Há muitos vendedores ambulantes oferecendo souvenirs, roupas, quadros, echarpes, relógios e artigos eletrônicos. Eles são bastante assediadores com os turistas, insistem na venda, colocam seus produtos quase no rosto dos clientes, não desistem fácil, mas não são desrespeitosos.
Na hora do almoço fomos para um restaurante típico no primeiro andar de um pequeno prédio. Éramos um grupo de mais ou menos trinta pessoas e fomos dispostos em mesinhas baixas retangulares para seis lugares com os assentos em forma de bancos compridos e almofadados. O salão tinha as paredes pintadas com desenhos coloridos típicos da cultura marroquina e havia uma pequena orquestra tocando ao vivo.
No cardápio não podia faltar o delicioso cous-cous marroquino, um cozido de cordeiro com verduras e a farinha de milho especial que faz parte da receita. Havia espetos de frango, servido assim mesmo, um espeto de metal para cada pessoa com pedaços de frango assado. A sobremesa era um pequeno biscoito doce, as bebidas, água ou refrigerante e no final um chazinho quente de folhas parecidas com melissa ou hortelã. Tudo com um sabor diferente do que jamais tinha experimentado.

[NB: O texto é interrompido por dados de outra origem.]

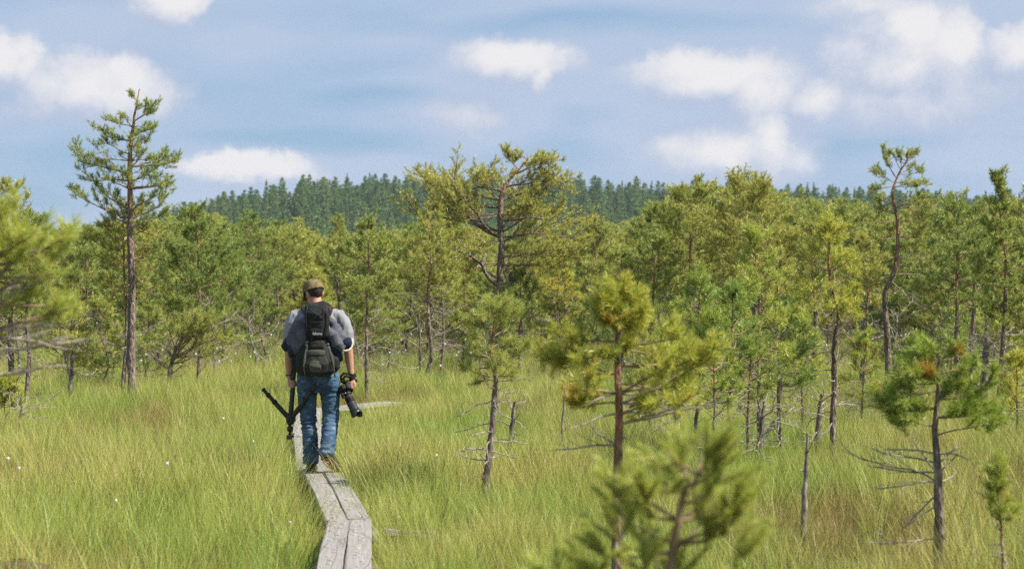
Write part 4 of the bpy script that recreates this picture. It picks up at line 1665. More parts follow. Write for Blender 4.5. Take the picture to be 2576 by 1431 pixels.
def build_grass():
    rs = np.random.RandomState(3)

    def zone(y0, y1, dens, margin):
        A = .62 * (y1 * y1 - y0 * y0) / 2 + 2 * margin * (y1 - y0)
        n = int(A * dens)
        Y = np.sqrt(rs.uniform(y0 * y0, y1 * y1, n)) if y0 > 8 else rs.uniform(y0, y1, n)
        X = rs.uniform(-1, 1, n) * (.31 * Y + margin)
        return np.stack([X, Y], 1)

    def cover(name, zones, protos, smin, smax, keep=None, label='', pick=None, kz=1.0):
        P = np.concatenate([zone(*z) for z in zones])
        d = seg_dist(P)
        P = P[d > .205 + .05 * rs.uniform(0, 1, len(P))]
        if keep is not None:
            P = P[keep(P)]
        n = len(P)
        z = ground_z(P[:, 0], P[:, 1])
        pts = np.column_stack([P, z])
        rot = np.column_stack([rs.normal(0, .08, n), rs.normal(0, .08, n), rs.uniform(0, 6.283, n)])
        s = rs.uniform(smin, smax, n) * (1 + .28 * vnoise2(P[:, 0], P[:, 1], 1.7, 9))
        far = np.clip((P[:, 1] - 28) / 40, 0, 1)
        scl = np.column_stack([s * (1 + .7 * far), s * (1 + .7 * far), s * kz * (1 - .05 * far)])
        # low along the boards
        dd = seg_dist(P)
        scl[:, 2] *= np.clip(.50 + dd * .8, .5, 1)
        near = np.exp(-((P[:, 0] + 2.2) / 1.3) ** 2 - ((P[:, 1] - 28.2) / 1.3) ** 2)
        scl[:, 2] *= 1 - .6 * near
        idx = rs.randint(0, len(protos), n)
        o = scatter(name, pts, rot, scl, idx, protos)
        tag(o, label, kind='stuff')

    def brown(P):
        """0 green .. 1 brown sedge and heath"""
        b = .5 + .55 * vnoise2(P[:, 0], P[:, 1] * .6, 2.3, 21) + .35 * vnoise2(P[:, 0], P[:, 1] * .6, .8, 22)
        b = b + .26 * np.exp(-((P[:, 1] - 29.5) / 3.2) ** 2) - .22 * np.exp(-((P[:, 1] - 21) / 4.) ** 2) + .10 * np.exp(-((P[:, 1] - 11.5) / 1.6) ** 2) + .55 * np.exp(-((P[:, 0] + 2.9) / .9) ** 2 - ((P[:, 1] - 13.2) / .9) ** 2) + .4 * np.exp(-((P[:, 0] - 2.6) / 1.0) ** 2 - ((P[:, 1] - 13.6) / 1.0) ** 2)
        return b

    green = [grass_clump(i, 84, .20, .22, .52, .0030, .24, GRASS, .65) for i in range(6)]
    cover('grass', [(5, 12, 26, 2.5), (12, 22, 30, 2.5), (22, 34, 19, 3), (34, 75, 6.0, 4)], green, .7, 1.1,
          lambda P: brown(P) + rs.normal(0, .12, len(P)) < .80, 'tall soft yellow-green bog grass covering the open ground')
    br = [grass_clump(40 + i, 76, .18, .14, .36, .0034, .3, GRASS_B, .75) for i in range(5)]
    cover('sedge', [(5, 12, 22, 2.5), (12, 34, 18, 3), (34, 75, 6, 4)], br, .7, 1.15,
          lambda P: brown(P) + rs.normal(0, .12, len(P)) > .58, 'brownish sedge and heath patches between the green grass')


    tall = [grass_clump(80 + i, 46, .07, .40, .78, .0034, .30, GRASS, .8) for i in range(4)]
    cover('tussock_grass', [(5, 22, 1.5, 2.5), (22, 40, .8, 3)], tall, .75, 1.1, None, 'long arching tussock grass standing above the sward')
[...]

Após o almoço seguimos com a visita e o guia nos levou para conhecer um bazar de artesanato local onde havia coleções coloridas de tecidos, tapetes, lenços e vestidos típicos. Também visitamos um herbolário, onde assistimos uma pequena palestra com o responsável-técnico mostrando as propriedades do óleo de argan, planta típica da região. Ali havia uma infinidade de potes de cremes, xampus, sabonetes, óleos, etc... e todos aproveitaram para umas comprinhas. Obviamente essas paradas fazem parte de um pacote acordado pelos agenciadores de turismo com o comércio local.
Depois de comprar alguns cremes, óleos milagrosos e muitos lenços multicoloridos paramos para ver um encantador de serpentes, aquele típico senhor de barbas brancas e turbante para o qual os turistas também deixaram algumas moedinhas em uma cesta que era recolhida por uma menina.
Ao final do passeio à pé fomos deixados em meio de uma pequena praça cheia de gente para um tempo livre. Perto dali aproveitamos para tomar um café, mas a cafeteria não tinha bom aspecto e se não me falha a memória o café foi servido num copo.
Ali também havia muito assédio de ambulantes e crianças oferecendo produtos. O lugar era movimentado, com aspecto sujo e descuidado, embora houvesse hotéis em volta e turistas chegavam em carros de luxo. Essa foi a pequena mostra que tive da desigualdade social no Marrocos. Depois de muitas fotos e explicações do guia, retornamos ao porto para tomar o barco de volta à Tarifa. Foram oito horas que passaram como se fossem oito minutos.
Um dia gostaria de voltar a Tanger.
Gostei de sentir os ares de Tanger através das tuas palavras... penetrar no mundo marroquino, conhecer um pouco da cultura e costumes daquele povo. Belo passeio!